- _Work to complete_
In the entries below, repeat only the lines between those holding "What Blender Python" and "S.view_settings.exposure = 0.35;", inclusive. Leave pictures out.

- _Listed entries_
** begin **
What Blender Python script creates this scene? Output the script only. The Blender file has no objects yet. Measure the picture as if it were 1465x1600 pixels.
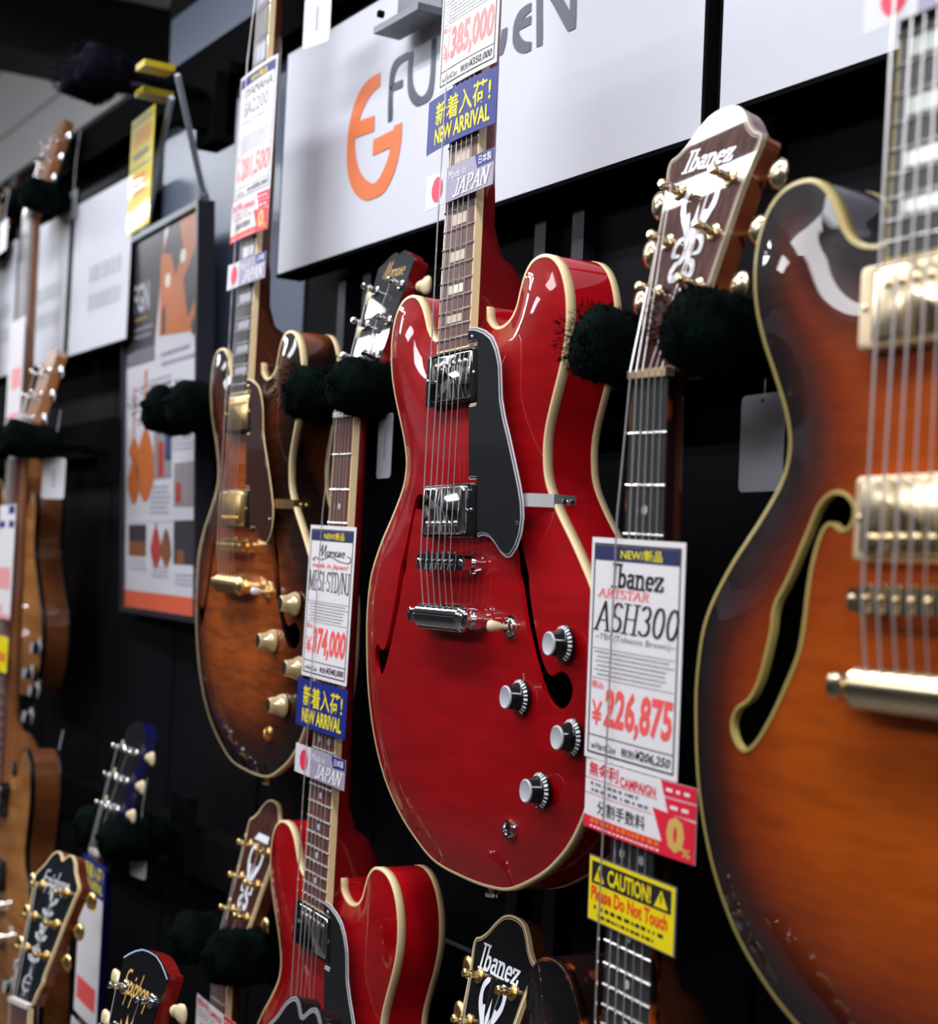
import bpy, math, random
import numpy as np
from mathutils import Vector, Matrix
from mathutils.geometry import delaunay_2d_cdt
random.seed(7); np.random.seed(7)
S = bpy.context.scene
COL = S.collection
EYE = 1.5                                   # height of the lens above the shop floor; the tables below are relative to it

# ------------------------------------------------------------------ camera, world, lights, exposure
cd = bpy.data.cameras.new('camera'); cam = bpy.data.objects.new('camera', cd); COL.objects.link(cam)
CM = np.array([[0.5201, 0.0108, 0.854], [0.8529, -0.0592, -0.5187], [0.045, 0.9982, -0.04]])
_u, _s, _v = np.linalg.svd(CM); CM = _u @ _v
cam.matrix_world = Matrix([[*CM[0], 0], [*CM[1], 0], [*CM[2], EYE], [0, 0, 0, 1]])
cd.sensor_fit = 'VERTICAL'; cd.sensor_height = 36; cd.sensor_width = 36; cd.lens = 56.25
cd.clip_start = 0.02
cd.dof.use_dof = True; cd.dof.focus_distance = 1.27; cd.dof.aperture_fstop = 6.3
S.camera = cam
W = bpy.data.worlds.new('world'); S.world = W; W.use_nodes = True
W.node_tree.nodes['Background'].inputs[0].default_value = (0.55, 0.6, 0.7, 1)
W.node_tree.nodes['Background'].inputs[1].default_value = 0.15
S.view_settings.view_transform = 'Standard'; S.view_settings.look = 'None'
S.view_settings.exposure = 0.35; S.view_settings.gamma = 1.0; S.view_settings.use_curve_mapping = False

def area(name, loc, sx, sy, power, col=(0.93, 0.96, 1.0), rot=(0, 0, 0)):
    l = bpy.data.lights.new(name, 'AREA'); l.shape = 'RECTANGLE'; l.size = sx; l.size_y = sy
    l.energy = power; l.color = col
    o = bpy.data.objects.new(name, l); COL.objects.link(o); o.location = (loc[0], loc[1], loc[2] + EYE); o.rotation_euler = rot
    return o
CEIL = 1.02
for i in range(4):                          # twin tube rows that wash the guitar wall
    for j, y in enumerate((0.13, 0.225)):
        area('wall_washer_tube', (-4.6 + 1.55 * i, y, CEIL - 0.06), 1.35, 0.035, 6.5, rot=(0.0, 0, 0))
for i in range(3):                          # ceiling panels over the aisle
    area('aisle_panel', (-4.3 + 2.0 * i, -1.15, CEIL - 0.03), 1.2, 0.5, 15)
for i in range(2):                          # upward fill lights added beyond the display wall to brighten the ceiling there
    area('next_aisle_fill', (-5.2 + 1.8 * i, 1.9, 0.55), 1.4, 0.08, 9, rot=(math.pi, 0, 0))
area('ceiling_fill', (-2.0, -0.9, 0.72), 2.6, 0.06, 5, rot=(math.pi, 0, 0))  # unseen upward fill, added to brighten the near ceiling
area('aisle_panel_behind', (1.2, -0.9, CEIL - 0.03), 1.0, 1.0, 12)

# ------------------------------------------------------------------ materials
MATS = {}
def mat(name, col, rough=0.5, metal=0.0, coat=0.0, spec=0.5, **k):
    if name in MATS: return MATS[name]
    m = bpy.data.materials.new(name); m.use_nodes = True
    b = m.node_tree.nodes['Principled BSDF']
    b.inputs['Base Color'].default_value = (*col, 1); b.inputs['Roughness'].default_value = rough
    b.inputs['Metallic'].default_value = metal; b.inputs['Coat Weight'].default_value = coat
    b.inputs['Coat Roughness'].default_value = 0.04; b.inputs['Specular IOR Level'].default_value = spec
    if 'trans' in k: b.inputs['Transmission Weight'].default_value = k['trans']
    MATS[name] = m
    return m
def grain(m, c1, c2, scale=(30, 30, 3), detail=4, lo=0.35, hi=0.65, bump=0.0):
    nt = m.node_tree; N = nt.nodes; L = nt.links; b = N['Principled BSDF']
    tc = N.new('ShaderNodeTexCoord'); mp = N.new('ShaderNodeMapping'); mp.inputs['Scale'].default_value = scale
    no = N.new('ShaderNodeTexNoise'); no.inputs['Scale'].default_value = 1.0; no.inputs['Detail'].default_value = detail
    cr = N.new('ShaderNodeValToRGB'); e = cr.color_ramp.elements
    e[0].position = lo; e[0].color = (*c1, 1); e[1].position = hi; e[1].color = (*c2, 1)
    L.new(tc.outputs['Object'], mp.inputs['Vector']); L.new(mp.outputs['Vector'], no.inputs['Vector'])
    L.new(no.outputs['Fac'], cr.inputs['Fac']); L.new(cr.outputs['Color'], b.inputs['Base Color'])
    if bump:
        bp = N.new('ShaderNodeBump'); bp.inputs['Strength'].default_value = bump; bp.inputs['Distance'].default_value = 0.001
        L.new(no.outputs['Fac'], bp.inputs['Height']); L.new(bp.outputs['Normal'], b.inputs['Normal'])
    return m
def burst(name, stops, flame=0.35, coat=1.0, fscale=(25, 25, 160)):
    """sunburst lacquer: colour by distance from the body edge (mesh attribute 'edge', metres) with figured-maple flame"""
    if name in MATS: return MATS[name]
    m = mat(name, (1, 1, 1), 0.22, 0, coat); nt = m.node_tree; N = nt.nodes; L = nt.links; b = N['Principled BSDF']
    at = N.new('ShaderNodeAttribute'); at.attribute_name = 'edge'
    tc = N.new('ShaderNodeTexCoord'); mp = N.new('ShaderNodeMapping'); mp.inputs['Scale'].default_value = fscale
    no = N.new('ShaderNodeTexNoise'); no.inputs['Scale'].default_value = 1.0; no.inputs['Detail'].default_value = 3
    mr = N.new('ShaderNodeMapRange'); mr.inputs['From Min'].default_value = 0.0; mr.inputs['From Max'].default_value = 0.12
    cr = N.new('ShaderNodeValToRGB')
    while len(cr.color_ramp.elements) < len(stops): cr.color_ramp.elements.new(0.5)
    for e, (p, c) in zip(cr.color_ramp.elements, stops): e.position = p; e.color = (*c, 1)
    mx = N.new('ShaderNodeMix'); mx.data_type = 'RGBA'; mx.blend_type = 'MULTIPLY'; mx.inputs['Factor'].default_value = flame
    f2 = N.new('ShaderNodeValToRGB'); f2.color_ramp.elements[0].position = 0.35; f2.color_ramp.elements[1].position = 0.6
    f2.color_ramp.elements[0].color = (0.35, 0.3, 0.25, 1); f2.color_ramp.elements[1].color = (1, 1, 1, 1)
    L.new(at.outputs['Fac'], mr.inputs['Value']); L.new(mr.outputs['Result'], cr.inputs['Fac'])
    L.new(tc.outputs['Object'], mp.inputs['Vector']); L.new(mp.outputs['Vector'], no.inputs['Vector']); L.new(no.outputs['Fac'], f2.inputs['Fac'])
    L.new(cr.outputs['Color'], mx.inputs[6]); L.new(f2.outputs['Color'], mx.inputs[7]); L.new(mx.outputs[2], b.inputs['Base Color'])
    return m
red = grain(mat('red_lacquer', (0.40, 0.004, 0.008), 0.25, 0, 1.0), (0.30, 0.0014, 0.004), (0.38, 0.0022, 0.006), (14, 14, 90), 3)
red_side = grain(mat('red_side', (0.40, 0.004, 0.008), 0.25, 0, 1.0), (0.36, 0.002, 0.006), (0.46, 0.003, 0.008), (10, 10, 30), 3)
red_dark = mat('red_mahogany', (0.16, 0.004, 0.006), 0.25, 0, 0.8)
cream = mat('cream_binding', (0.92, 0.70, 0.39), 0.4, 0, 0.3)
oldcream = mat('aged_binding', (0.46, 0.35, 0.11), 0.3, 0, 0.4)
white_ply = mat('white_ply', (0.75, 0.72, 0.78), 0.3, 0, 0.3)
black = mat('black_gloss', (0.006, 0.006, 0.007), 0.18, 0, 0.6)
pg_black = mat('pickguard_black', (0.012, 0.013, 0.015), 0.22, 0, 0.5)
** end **
** begin **
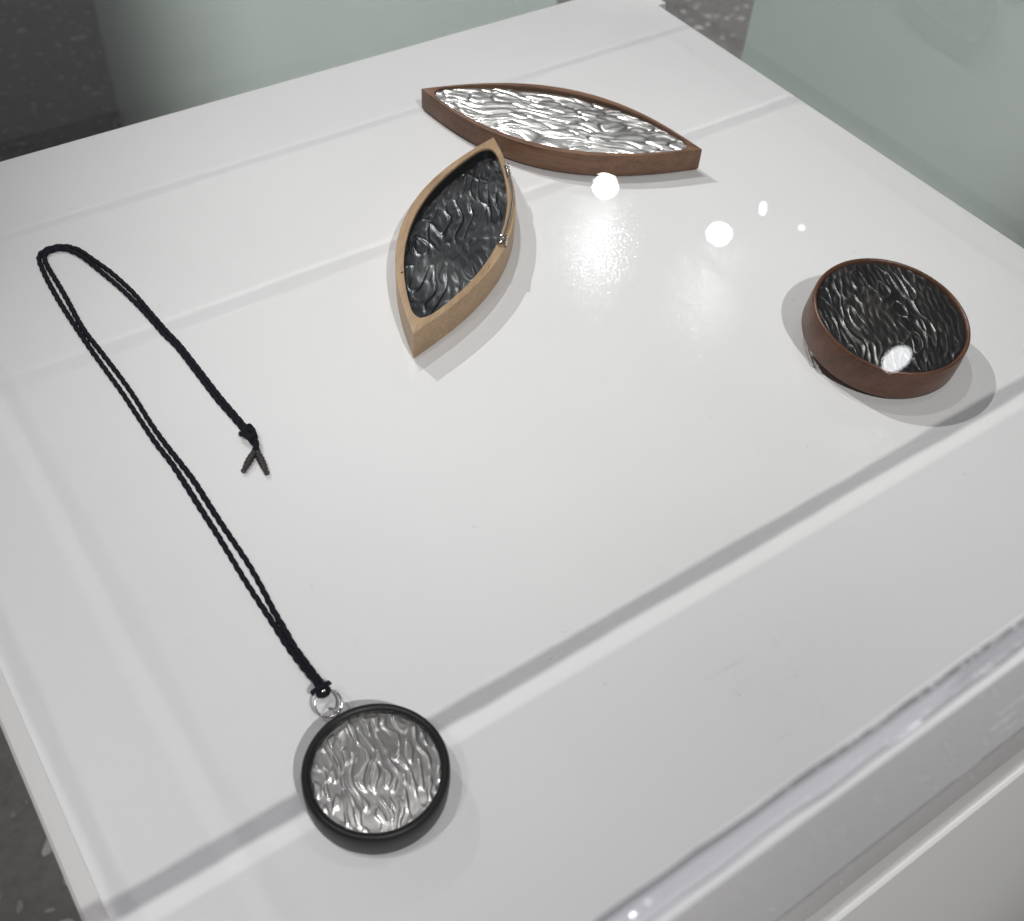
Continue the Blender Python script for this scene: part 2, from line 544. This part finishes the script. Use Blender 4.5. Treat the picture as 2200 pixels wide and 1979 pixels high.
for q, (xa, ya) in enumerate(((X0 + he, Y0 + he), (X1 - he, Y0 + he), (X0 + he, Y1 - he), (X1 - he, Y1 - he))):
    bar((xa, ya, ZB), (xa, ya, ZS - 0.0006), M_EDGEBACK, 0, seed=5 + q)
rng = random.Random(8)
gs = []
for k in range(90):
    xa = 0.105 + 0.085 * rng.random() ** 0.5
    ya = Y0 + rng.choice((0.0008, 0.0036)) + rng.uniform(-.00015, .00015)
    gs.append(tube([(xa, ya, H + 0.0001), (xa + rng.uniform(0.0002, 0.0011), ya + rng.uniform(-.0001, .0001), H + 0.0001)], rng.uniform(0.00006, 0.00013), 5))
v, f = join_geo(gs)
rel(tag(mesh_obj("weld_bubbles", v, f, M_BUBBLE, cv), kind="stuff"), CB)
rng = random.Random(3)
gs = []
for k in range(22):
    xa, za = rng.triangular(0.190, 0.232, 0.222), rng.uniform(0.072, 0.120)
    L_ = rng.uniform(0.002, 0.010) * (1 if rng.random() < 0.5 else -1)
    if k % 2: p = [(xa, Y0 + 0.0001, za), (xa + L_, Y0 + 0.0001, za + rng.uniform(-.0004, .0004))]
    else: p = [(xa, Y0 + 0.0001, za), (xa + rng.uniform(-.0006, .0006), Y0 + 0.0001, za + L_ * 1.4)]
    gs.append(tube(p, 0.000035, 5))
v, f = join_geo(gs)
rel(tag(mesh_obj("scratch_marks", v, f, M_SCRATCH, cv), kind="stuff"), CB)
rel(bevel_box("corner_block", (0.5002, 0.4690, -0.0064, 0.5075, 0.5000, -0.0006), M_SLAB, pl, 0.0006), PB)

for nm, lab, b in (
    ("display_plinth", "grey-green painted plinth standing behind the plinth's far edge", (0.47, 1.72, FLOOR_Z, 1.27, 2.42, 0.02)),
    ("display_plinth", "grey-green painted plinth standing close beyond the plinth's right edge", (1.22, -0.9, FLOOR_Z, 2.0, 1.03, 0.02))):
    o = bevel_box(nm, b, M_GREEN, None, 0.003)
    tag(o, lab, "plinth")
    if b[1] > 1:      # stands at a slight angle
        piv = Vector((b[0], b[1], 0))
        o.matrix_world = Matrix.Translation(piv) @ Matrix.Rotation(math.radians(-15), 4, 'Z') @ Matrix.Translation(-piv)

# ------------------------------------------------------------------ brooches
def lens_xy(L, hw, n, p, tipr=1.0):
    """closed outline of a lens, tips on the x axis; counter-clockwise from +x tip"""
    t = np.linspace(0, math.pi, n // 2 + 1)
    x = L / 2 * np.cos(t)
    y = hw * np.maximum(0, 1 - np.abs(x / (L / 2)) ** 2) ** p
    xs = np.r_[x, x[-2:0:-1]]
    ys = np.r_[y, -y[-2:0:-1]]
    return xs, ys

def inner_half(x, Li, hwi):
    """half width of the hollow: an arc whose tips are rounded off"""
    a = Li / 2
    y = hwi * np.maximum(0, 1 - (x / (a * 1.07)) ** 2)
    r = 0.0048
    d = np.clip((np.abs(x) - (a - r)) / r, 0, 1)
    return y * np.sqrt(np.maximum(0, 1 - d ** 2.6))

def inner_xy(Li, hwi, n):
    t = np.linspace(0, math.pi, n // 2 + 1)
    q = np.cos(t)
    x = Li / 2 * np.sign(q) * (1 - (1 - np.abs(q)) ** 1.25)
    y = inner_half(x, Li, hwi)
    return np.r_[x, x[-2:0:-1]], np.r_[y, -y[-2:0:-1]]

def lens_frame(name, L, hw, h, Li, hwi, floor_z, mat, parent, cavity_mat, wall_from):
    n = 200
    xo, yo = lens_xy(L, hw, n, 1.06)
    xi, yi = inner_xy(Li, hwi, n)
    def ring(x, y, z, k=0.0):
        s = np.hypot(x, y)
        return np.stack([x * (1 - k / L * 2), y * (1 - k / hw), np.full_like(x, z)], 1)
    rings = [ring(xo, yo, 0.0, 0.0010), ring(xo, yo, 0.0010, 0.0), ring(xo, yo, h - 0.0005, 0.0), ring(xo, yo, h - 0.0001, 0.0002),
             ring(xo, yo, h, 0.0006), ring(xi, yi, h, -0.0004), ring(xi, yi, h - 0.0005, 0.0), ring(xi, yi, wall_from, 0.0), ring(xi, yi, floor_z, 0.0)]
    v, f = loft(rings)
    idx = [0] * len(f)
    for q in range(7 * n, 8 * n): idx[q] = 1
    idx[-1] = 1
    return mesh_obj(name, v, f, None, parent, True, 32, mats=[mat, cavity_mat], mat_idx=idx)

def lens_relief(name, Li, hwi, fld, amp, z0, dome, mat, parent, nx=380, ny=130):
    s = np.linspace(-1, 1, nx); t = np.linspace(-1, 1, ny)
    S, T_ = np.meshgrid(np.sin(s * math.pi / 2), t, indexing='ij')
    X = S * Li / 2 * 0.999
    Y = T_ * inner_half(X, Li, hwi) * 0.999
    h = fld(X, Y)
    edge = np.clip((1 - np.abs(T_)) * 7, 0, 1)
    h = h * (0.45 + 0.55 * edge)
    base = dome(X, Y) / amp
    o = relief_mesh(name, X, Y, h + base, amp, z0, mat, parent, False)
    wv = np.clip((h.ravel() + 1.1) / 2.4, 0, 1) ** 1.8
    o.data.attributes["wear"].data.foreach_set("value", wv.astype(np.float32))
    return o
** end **
- _The response_
What Blender Python script creates this scene? Output the script only. The Blender file has no objects yet. Measure the picture as if it were 1465x1600 pixels.
import bpy, math, random
import numpy as np
from mathutils import Vector, Matrix
from mathutils.geometry import delaunay_2d_cdt
random.seed(7); np.random.seed(7)
S = bpy.context.scene
COL = S.collection
EYE = 1.5                                   # height of the lens above the shop floor; the tables below are relative to it

# ------------------------------------------------------------------ camera, world, lights, exposure
cd = bpy.data.cameras.new('camera'); cam = bpy.data.objects.new('camera', cd); COL.objects.link(cam)
CM = np.array([[0.5201, 0.0108, 0.854], [0.8529, -0.0592, -0.5187], [0.045, 0.9982, -0.04]])
_u, _s, _v = np.linalg.svd(CM); CM = _u @ _v
cam.matrix_world = Matrix([[*CM[0], 0], [*CM[1], 0], [*CM[2], EYE], [0, 0, 0, 1]])
cd.sensor_fit = 'VERTICAL'; cd.sensor_height = 36; cd.sensor_width = 36; cd.lens = 56.25
cd.clip_start = 0.02
cd.dof.use_dof = True; cd.dof.focus_distance = 1.27; cd.dof.aperture_fstop = 6.3
S.camera = cam
W = bpy.data.worlds.new('world'); S.world = W; W.use_nodes = True
W.node_tree.nodes['Background'].inputs[0].default_value = (0.55, 0.6, 0.7, 1)
W.node_tree.nodes['Background'].inputs[1].default_value = 0.15
S.view_settings.view_transform = 'Standard'; S.view_settings.look = 'None'
S.view_settings.exposure = 0.35; S.view_settings.gamma = 1.0; S.view_settings.use_curve_mapping = False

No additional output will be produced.